Given problem: Type out the material below exactly.

* begin *

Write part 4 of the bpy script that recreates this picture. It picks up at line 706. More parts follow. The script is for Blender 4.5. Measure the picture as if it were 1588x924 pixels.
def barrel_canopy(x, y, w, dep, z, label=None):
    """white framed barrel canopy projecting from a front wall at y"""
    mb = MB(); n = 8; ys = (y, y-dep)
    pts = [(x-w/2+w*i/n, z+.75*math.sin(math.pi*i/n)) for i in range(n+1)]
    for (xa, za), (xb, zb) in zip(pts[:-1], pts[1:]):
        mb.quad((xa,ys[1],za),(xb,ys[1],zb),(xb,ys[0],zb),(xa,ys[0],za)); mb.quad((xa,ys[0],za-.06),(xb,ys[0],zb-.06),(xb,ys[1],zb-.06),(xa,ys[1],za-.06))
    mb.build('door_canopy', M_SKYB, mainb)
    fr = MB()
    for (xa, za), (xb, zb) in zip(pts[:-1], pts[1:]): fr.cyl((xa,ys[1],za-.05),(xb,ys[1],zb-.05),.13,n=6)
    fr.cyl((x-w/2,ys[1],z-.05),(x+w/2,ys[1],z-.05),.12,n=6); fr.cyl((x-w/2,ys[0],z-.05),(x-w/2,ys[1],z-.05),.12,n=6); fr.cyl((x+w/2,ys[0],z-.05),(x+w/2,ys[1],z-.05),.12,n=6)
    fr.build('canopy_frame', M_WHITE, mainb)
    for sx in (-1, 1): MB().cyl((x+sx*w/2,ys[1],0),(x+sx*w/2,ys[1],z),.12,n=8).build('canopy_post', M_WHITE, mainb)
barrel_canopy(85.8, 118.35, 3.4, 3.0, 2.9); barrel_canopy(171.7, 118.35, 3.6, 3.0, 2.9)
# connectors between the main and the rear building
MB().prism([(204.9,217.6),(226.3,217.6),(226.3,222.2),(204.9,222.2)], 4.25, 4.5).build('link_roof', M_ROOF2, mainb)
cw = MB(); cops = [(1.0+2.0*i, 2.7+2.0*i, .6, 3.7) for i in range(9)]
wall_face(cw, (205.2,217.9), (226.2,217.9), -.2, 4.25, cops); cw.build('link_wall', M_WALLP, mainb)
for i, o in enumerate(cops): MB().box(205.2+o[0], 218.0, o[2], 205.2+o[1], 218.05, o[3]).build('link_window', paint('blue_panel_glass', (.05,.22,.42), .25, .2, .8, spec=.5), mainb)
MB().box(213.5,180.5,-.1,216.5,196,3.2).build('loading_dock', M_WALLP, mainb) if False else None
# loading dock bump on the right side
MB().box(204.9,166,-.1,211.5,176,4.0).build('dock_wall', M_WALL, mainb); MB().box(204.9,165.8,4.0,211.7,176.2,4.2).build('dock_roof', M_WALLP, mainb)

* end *

Correct output:
Write part 4 of the bpy script that recreates this picture. It picks up at line 706. More parts follow. The script is for Blender 4.5. Measure the picture as if it were 1588x924 pixels.
def barrel_canopy(x, y, w, dep, z, label=None):
    """white framed barrel canopy projecting from a front wall at y"""
    mb = MB(); n = 8; ys = (y, y-dep)
    pts = [(x-w/2+w*i/n, z+.75*math.sin(math.pi*i/n)) for i in range(n+1)]
    for (xa, za), (xb, zb) in zip(pts[:-1], pts[1:]):
        mb.quad((xa,ys[1],za),(xb,ys[1],zb),(xb,ys[0],zb),(xa,ys[0],za)); mb.quad((xa,ys[0],za-.06),(xb,ys[0],zb-.06),(xb,ys[1],zb-.06),(xa,ys[1],za-.06))
    mb.build('door_canopy', M_SKYB, mainb)
    fr = MB()
    for (xa, za), (xb, zb) in zip(pts[:-1], pts[1:]): fr.cyl((xa,ys[1],za-.05),(xb,ys[1],zb-.05),.13,n=6)
    fr.cyl((x-w/2,ys[1],z-.05),(x+w/2,ys[1],z-.05),.12,n=6); fr.cyl((x-w/2,ys[0],z-.05),(x-w/2,ys[1],z-.05),.12,n=6); fr.cyl((x+w/2,ys[0],z-.05),(x+w/2,ys[1],z-.05),.12,n=6)
    fr.build('canopy_frame', M_WHITE, mainb)
    for sx in (-1, 1): MB().cyl((x+sx*w/2,ys[1],0),(x+sx*w/2,ys[1],z),.12,n=8).build('canopy_post', M_WHITE, mainb)
barrel_canopy(85.8, 118.35, 3.4, 3.0, 2.9); barrel_canopy(171.7, 118.35, 3.6, 3.0, 2.9)
# connectors between the main and the rear building
MB().prism([(204.9,217.6),(226.3,217.6),(226.3,222.2),(204.9,222.2)], 4.25, 4.5).build('link_roof', M_ROOF2, mainb)
cw = MB(); cops = [(1.0+2.0*i, 2.7+2.0*i, .6, 3.7) for i in range(9)]
wall_face(cw, (205.2,217.9), (226.2,217.9), -.2, 4.25, cops); cw.build('link_wall', M_WALLP, mainb)
for i, o in enumerate(cops): MB().box(205.2+o[0], 218.0, o[2], 205.2+o[1], 218.05, o[3]).build('link_window', paint('blue_panel_glass', (.05,.22,.42), .25, .2, .8, spec=.5), mainb)
MB().box(213.5,180.5,-.1,216.5,196,3.2).build('loading_dock', M_WALLP, mainb) if False else None
# loading dock bump on the right side
MB().box(204.9,166,-.1,211.5,176,4.0).build('dock_wall', M_WALL, mainb); MB().box(204.9,165.8,4.0,211.7,176.2,4.2).build('dock_roof', M_WALLP, mainb)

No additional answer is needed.